* **What you need to do**
Using the listing below, extract each line that has the word "this" in it.

[Start Material provided]

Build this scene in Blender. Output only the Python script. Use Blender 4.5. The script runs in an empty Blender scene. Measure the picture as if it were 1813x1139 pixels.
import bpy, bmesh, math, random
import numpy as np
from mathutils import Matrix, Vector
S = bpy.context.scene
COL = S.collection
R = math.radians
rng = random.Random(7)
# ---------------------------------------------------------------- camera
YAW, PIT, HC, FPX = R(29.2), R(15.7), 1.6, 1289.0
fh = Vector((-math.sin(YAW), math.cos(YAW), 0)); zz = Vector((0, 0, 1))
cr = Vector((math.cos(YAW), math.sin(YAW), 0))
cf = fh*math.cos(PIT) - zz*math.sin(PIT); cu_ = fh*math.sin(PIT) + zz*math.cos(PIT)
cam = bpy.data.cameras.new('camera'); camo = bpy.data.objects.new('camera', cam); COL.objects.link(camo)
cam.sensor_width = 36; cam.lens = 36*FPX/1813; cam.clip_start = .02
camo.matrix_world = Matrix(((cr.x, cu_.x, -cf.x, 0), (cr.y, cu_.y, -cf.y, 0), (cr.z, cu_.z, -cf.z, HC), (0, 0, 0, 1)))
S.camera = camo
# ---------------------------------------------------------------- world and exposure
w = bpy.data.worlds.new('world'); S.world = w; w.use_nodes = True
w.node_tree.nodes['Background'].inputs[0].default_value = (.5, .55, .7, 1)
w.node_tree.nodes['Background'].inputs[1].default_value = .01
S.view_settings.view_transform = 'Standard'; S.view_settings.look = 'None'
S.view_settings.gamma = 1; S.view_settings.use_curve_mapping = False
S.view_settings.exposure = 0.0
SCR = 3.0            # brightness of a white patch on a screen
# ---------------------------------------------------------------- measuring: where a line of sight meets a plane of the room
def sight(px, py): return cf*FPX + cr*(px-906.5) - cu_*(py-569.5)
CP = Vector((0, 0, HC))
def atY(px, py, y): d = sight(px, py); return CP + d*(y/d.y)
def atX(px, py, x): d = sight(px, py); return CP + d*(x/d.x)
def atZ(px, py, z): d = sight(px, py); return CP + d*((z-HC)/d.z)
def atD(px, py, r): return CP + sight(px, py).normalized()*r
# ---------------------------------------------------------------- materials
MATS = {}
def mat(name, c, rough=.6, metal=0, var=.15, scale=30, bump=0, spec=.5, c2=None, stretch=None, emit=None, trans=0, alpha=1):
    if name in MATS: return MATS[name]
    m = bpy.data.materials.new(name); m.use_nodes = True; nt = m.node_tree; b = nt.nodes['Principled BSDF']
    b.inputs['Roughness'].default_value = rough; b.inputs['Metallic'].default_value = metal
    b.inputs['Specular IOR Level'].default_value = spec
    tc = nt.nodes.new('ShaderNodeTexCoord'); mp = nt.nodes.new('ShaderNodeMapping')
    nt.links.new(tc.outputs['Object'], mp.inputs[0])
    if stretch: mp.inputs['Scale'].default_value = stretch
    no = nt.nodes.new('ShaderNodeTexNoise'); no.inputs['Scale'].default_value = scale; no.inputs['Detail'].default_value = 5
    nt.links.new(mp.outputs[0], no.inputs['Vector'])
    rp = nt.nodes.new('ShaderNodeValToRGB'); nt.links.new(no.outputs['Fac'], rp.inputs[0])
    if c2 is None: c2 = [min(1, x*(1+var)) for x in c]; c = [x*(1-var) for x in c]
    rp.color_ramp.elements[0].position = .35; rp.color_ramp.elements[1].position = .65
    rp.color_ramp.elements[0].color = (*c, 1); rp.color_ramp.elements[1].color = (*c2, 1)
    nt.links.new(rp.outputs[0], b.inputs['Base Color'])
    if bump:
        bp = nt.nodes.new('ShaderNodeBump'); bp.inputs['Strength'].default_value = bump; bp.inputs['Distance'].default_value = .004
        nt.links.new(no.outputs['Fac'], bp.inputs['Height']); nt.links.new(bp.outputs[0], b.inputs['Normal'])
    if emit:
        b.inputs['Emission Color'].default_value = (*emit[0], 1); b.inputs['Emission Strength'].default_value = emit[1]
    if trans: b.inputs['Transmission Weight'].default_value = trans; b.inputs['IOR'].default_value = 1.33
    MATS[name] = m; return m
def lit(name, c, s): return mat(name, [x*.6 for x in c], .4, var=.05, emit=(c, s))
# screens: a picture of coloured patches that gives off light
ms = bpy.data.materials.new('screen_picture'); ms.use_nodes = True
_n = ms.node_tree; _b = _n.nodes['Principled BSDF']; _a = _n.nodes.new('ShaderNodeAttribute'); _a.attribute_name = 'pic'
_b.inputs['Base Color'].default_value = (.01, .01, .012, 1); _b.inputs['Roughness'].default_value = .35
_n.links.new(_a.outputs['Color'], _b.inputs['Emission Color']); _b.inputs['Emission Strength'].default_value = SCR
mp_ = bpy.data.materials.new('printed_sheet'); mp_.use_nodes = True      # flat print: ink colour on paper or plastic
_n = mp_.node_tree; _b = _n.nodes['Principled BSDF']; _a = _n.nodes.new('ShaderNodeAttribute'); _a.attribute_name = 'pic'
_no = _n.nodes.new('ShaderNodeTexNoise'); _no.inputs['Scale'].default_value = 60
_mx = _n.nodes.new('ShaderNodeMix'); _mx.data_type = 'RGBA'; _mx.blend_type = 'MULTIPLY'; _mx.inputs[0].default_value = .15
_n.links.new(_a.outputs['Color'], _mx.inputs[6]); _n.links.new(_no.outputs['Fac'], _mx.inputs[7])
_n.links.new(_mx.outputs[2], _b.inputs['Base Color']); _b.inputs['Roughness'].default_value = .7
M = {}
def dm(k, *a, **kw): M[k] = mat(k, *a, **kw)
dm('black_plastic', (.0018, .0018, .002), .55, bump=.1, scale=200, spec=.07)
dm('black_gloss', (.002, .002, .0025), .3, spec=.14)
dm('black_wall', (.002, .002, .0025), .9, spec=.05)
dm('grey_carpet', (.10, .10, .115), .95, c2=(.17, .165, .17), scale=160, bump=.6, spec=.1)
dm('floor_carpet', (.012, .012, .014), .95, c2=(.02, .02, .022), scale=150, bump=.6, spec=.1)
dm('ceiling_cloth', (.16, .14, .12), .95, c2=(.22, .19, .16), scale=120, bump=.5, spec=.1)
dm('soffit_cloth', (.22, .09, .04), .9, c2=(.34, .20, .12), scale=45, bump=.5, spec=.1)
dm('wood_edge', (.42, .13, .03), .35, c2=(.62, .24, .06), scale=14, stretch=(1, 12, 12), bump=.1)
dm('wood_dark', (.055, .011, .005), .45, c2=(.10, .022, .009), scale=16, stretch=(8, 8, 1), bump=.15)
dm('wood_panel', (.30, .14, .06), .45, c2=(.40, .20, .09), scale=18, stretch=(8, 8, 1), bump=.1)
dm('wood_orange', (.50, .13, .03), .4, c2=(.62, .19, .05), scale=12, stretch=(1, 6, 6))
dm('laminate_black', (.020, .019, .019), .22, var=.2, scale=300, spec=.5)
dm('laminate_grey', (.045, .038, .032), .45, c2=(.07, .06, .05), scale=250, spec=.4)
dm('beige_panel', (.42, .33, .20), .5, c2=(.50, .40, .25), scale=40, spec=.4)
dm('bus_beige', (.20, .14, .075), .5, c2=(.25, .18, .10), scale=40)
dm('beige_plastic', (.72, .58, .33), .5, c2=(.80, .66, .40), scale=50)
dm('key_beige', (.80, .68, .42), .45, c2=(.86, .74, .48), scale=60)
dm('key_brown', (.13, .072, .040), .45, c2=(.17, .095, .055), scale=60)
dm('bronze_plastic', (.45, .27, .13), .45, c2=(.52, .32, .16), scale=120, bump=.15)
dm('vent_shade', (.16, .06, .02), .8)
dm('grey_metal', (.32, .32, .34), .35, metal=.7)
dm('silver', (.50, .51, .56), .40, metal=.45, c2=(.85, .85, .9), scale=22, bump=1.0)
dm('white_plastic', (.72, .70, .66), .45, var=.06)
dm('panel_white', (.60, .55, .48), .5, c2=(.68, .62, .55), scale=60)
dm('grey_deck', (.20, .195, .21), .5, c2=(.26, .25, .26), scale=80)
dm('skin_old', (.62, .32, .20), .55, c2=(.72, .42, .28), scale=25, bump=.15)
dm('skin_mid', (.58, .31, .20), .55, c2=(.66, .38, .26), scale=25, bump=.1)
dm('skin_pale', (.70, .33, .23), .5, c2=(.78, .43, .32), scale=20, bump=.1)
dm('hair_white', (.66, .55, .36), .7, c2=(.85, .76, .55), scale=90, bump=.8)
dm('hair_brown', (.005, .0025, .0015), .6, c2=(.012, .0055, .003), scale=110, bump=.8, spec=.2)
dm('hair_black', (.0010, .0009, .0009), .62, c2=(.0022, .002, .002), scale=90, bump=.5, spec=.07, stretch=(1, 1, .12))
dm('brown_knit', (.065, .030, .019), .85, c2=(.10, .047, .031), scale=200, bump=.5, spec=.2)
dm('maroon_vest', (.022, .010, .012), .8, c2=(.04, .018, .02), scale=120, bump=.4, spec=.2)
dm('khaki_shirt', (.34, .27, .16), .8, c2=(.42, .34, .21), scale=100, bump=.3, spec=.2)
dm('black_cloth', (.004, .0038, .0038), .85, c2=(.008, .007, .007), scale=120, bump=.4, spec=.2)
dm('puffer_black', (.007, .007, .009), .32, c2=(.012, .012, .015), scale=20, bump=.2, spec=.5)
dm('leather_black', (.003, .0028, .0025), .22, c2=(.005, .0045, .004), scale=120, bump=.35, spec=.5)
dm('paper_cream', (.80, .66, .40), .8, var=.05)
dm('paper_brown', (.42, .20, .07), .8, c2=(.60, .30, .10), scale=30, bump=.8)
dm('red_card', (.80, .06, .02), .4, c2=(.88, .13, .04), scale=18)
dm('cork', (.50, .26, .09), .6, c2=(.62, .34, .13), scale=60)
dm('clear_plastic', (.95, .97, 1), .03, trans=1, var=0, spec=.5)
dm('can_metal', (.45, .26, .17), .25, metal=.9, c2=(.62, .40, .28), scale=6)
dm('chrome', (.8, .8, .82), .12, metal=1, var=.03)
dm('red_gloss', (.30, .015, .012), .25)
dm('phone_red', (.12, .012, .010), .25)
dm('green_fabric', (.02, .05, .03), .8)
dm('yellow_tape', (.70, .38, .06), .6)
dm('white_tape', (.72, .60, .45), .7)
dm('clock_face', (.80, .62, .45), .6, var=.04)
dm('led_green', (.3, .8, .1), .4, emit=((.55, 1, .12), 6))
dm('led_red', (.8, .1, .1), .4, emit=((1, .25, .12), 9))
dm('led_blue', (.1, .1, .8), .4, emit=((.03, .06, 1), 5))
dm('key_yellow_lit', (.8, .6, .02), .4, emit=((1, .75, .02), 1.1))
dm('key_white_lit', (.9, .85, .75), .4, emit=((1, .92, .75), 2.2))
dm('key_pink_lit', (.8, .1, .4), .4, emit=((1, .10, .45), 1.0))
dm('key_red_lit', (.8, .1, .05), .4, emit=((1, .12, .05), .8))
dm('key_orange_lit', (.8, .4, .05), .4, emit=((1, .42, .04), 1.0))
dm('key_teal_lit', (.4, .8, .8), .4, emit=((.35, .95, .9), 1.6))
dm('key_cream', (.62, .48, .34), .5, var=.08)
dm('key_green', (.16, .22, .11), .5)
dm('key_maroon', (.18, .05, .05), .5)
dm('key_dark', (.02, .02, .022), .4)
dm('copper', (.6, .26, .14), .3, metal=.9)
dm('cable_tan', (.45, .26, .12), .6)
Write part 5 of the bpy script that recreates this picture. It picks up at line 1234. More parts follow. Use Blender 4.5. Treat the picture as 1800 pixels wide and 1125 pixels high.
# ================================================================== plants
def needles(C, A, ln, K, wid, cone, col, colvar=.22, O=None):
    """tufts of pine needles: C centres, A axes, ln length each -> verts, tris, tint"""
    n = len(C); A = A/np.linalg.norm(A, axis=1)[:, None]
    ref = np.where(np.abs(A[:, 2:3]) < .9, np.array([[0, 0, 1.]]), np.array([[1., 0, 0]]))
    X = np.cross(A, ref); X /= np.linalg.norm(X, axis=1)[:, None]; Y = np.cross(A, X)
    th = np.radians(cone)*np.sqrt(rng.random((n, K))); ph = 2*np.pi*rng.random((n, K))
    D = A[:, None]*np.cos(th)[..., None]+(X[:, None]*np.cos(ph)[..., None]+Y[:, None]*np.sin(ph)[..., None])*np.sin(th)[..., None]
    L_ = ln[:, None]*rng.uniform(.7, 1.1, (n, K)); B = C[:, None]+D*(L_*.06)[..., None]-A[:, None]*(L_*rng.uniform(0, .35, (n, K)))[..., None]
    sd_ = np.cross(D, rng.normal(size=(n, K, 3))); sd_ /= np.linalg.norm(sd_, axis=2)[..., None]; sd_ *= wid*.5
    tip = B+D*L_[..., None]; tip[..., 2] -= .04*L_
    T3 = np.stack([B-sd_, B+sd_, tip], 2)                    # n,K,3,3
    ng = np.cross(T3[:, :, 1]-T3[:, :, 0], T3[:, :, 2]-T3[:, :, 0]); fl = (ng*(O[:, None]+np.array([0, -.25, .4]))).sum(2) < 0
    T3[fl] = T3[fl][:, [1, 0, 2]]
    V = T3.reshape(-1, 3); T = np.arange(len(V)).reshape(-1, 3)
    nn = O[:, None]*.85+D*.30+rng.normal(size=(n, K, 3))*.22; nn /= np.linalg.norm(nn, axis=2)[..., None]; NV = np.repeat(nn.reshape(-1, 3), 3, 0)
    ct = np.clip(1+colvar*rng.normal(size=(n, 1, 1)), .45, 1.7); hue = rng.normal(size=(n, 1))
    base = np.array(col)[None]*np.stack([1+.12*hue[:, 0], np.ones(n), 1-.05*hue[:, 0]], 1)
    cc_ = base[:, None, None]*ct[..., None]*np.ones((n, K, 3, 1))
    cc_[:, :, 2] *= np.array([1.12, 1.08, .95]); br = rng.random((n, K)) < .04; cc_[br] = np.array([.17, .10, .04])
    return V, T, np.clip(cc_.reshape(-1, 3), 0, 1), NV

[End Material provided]

* **Output**
Build this scene in Blender. Output only the Python script. Use Blender 4.5. The script runs in an empty Blender scene. Measure the picture as if it were 1813x1139 pixels.
Write part 5 of the bpy script that recreates this picture. It picks up at line 1234. More parts follow. Use Blender 4.5. Treat the picture as 1800 pixels wide and 1125 pixels high.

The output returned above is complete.